Une première victoire


Depuis le rejet de l´assurance maternité en votation fédérale le 13 juin 1999, le mandat constitutionnel de 1945 reste une nouvelle fois sans concrétisation, suite aux deux précédents refus populaires de 1984 et 1987. Alors qu´au plan international, les milieux néo-conservateurs attaquent la Convention 103 de l´Organisation internationale du travail (OIT) sur la protection de la maternité, pour remettre en cause et réduire la portée du texte de 1952, un front anti-social de la même cuvée a gagné le référendum sur le dernier projet d´assurance maternité pourtant déjà revu à la baisse en comparaison des précédents textes refusés en votation.


Par Gilles Godinat


Suite à ce nouvel échec, huit interventions parlementaires concernant l´assurance maternité ont été déposées aux Chambres fédérales: pour prolonger la durée de paiement du salaire dans le code des obligations (Motion Hafner pour 14 semaines, motion Spoerry pour 8 semaines); pour bloquer les cotisations perte de gain (APG) sur un compte ad-hoc (motion Goll); pour modifier le droit des assurances sociales et privées, soit pour relancer la proposition au niveau des cantons (Interpellation Roth-Bernasconi). Les réponses du Conseil fédéral en automne 1999 ont permis au collectif de femmes qui s´était mobilisé pour soutenir l´assurance maternité à Genève d´envisager une loi cantonale en la matière.

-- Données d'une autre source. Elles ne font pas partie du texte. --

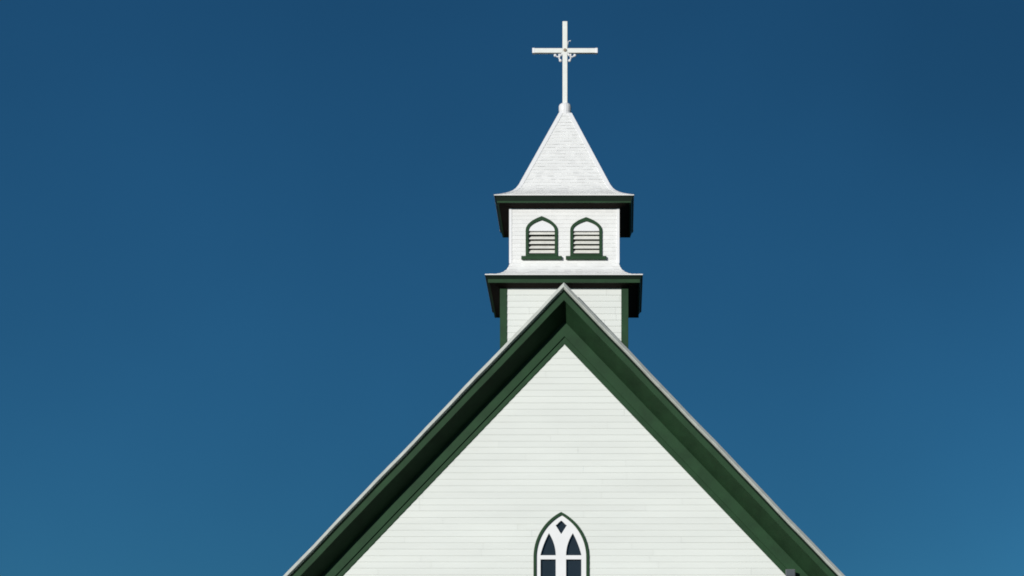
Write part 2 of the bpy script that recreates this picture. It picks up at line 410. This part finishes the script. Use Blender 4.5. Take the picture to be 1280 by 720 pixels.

Le vote genevois ne laisse en effet planer aucun doute sur la volonté populaire: 74,3% des votant-e-s ont soutenu la loi sur l´assurance maternité. Raison pour laquelle le collectif a repris l´essentiel du texte fédéral, en élargissant toutefois la durée d´indemnisation à 16 semaines, comme en France et en Autriche, en sachant que d´autres pays européens vont bien au delà. Pour le reste, le projet des femmes reprend l´idée de la compensation de gain à 80% du dernier revenu d´activité selon le modèle AVS.


La droite muselée


Dans ce projet cantonal, seules les femmes bénéficiant d´un revenu assuré pendant au moins trois mois peuvent recevoir les prestations d´assurance maternité. Ceci constitue évidement un important retrait par rapport à la loi de 1999 qui prévoyait également une couverture pour les femmes ne travaillant pas et dont le revenu familial ne dépassait pas 72 360 Fr. par an. La revendication de 16 semaines est d´autant plus justifiée.


Préparé avec la participation de femmes des partis de l´Entente, le projet de loi devait être soutenu par un front large. Malheureusement, la gauche et les Verts se sont retrouvés sans appui de la droite lors du dépôt du projet en mars, découvrant qu´une mouture version Entente était déposée le même jour au Grand Conseil. En commission des affaires sociales, la volonté d´aboutir rapidement à un projet commun a marqué le début des travaux. Alors que les députés avaient demandé un avis de droit sur la faisabilité via les caisses de compensation AVS, le Conseil d´Etat, inspiré par le projet de la gauche et des Verts, dépose son propre projet de loi à la rentrée d´automne. Cette nouvelle version, après quelques remous, a permis de trouver un terrain d´accord entre les deux fronts. Le projet voté à l´unanimité en commission à la fin octobre reprend toutes les revendications du projet du collectif pour l´assurance maternité. La seule concession concerne la participation financière des indépendants, résultat d´une négociation serrée en commission. En fait, c´est le modèle AVS qui l´a emporté avec une participation progressive des indépendants en fonction de leurs revenus.


Relancer une bataille nationale


Ce premier résultat peut être considéré comme une victoire des femmes, et l´adoption du projet au Grand Conseil concrétisera la volonté populaire. Des bruits de couloir font planer la menace référendaire, notamment dans les rangs de l´UAPG, mais ce projet, soutenu en commission par toutes les forces politiques du parlement, a très peu de risque d´être refusé par le peuple. Il permettra au contraire d´affirmer à Genève la volonté exprimée en juin1999, et ainsi de relancer le débat pour une véritable assurance maternité digne de ce nom au plan fédéral. Si ce projet entre en vigueur, cela donnera du poids aux citoyennes et citoyens de ce pays qui ne veulent pas d´une solution au rabais, limitée par exemple au seul code des obligations.